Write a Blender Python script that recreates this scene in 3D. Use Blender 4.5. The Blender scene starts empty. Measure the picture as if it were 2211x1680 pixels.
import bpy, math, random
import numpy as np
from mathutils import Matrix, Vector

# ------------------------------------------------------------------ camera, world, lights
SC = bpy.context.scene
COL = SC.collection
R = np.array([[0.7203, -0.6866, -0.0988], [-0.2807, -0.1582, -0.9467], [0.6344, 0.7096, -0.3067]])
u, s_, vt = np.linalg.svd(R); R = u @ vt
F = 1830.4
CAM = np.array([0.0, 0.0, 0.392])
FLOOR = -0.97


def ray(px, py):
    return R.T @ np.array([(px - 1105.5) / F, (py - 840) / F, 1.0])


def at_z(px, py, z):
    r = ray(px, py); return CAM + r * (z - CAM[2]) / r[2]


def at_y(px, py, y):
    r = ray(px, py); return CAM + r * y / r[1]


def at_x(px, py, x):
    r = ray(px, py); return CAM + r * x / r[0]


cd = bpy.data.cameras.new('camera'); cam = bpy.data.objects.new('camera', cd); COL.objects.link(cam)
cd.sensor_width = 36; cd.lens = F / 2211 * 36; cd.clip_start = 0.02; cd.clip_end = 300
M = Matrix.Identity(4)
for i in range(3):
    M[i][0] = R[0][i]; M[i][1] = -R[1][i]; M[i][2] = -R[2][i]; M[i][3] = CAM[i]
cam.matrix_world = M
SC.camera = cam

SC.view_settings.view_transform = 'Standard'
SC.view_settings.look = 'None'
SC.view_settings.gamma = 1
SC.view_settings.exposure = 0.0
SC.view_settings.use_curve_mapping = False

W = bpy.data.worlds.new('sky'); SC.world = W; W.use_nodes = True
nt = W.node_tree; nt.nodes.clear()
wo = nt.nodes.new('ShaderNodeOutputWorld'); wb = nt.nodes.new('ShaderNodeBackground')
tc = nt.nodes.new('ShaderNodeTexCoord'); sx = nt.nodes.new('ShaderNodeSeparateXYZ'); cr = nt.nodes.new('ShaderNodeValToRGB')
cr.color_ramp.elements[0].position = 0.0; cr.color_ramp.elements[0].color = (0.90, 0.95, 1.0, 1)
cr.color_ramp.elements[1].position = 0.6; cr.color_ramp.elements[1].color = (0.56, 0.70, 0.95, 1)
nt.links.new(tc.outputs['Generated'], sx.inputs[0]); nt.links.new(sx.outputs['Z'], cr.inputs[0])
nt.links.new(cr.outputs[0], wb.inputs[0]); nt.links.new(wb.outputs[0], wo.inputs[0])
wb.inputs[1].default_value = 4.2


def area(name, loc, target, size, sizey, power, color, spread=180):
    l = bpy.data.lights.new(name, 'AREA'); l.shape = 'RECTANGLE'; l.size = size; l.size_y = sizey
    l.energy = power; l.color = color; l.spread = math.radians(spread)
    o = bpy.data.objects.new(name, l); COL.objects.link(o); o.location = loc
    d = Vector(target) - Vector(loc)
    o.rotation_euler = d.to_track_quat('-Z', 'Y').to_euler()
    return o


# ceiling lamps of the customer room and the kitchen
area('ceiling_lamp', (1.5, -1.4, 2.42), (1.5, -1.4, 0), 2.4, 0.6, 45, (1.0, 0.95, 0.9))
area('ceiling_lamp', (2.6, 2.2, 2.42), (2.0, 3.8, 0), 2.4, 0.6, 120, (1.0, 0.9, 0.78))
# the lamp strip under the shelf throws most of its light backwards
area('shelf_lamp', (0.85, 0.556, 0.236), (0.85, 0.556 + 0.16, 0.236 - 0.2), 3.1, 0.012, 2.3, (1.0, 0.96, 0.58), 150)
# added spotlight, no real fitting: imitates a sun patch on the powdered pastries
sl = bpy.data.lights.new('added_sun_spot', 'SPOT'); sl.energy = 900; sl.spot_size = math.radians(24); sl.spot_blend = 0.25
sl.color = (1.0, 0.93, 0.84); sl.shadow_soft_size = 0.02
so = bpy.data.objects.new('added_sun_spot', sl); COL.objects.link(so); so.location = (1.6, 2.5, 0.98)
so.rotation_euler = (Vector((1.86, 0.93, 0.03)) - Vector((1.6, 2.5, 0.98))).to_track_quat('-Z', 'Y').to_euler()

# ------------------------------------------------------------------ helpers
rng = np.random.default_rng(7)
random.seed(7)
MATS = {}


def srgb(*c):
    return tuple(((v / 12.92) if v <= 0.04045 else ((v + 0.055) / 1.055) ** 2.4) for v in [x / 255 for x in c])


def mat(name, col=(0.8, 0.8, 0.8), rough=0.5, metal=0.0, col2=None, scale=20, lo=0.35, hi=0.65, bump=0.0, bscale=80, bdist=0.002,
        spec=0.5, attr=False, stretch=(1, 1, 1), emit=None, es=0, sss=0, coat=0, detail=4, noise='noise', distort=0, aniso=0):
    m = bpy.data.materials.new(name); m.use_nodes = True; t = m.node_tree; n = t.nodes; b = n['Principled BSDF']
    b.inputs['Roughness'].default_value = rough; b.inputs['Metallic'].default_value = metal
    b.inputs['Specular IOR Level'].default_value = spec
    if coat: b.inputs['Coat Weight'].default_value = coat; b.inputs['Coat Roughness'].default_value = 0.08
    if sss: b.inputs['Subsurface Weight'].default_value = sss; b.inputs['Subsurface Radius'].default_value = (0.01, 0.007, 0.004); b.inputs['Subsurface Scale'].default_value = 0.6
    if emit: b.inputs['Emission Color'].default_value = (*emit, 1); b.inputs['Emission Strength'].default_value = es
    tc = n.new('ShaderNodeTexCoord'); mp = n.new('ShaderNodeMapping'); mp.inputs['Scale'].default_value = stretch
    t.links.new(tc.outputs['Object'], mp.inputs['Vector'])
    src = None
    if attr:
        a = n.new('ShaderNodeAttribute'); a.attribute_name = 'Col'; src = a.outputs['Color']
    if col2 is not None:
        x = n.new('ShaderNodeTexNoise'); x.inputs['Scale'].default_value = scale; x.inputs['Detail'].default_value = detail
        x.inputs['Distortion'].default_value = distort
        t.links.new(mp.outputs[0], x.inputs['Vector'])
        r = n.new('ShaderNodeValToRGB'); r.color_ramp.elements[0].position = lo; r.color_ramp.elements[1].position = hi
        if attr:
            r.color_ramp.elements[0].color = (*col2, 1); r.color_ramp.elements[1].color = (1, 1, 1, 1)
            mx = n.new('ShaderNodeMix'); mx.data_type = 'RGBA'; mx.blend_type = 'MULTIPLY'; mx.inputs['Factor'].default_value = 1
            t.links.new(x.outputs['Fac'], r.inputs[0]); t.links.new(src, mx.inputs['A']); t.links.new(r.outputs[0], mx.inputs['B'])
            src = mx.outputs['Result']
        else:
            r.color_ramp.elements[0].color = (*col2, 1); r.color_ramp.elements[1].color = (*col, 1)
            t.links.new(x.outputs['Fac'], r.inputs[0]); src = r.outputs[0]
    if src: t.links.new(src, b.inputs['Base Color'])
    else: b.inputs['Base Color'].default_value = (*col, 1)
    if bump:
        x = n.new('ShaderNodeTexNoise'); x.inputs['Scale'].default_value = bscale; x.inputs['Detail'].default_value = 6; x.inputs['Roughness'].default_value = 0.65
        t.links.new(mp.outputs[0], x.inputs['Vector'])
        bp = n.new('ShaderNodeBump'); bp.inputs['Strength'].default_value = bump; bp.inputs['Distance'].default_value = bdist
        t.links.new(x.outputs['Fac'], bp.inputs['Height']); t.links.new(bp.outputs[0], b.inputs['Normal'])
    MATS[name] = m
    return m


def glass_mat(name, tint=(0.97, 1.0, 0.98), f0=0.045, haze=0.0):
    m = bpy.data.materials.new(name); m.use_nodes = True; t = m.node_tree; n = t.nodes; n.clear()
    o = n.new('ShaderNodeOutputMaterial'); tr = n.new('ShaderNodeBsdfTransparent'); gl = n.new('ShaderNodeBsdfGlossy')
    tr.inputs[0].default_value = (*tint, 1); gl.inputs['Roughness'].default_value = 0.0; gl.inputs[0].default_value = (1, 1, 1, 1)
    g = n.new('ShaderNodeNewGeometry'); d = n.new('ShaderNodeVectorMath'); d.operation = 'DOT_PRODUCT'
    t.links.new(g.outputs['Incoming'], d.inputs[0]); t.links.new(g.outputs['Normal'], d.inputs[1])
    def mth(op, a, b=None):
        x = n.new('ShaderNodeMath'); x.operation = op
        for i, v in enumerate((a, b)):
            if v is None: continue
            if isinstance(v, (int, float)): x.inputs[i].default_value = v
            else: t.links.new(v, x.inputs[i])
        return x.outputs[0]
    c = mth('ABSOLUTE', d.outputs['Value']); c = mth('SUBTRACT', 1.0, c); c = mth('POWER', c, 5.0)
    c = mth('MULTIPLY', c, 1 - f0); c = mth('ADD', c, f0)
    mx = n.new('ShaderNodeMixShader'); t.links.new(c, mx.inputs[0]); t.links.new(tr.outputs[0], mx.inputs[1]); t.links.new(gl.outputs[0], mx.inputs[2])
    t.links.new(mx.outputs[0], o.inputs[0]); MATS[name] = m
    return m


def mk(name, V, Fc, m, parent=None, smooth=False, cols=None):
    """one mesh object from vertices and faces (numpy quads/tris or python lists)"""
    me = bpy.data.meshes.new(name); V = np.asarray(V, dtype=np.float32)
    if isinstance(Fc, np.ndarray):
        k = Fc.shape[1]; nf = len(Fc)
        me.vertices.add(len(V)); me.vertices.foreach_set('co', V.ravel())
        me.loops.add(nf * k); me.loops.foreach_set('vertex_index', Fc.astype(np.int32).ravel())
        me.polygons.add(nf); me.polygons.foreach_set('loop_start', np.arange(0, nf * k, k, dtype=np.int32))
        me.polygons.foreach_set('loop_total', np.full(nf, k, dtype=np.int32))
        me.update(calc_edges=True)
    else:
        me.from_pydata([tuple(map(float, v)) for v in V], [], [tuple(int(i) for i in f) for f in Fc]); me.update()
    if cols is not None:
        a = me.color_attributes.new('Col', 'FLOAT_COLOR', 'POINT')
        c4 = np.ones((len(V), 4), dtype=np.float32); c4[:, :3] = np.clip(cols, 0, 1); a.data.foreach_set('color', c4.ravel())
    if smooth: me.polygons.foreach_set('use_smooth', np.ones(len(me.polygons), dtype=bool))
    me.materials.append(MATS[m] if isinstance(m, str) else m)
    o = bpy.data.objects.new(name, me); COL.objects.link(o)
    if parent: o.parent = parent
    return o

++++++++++

▶ **INSTRUCTION**
Reproduce verbatim only this range: the first line of the material through the line that contains "r = ray(px, py); return CAM + r * x", inclusive.

▶ **EXERCISE SOLUTION**
Write a Blender Python script that recreates this scene in 3D. Use Blender 4.5. The Blender scene starts empty. Measure the picture as if it were 2211x1680 pixels.
import bpy, math, random
import numpy as np
from mathutils import Matrix, Vector

# ------------------------------------------------------------------ camera, world, lights
SC = bpy.context.scene
COL = SC.collection
R = np.array([[0.7203, -0.6866, -0.0988], [-0.2807, -0.1582, -0.9467], [0.6344, 0.7096, -0.3067]])
u, s_, vt = np.linalg.svd(R); R = u @ vt
F = 1830.4
CAM = np.array([0.0, 0.0, 0.392])
FLOOR = -0.97


def ray(px, py):
    return R.T @ np.array([(px - 1105.5) / F, (py - 840) / F, 1.0])


def at_z(px, py, z):
    r = ray(px, py); return CAM + r * (z - CAM[2]) / r[2]


def at_y(px, py, y):
    r = ray(px, py); return CAM + r * y / r[1]


def at_x(px, py, x):
    r = ray(px, py); return CAM + r * x / r[0]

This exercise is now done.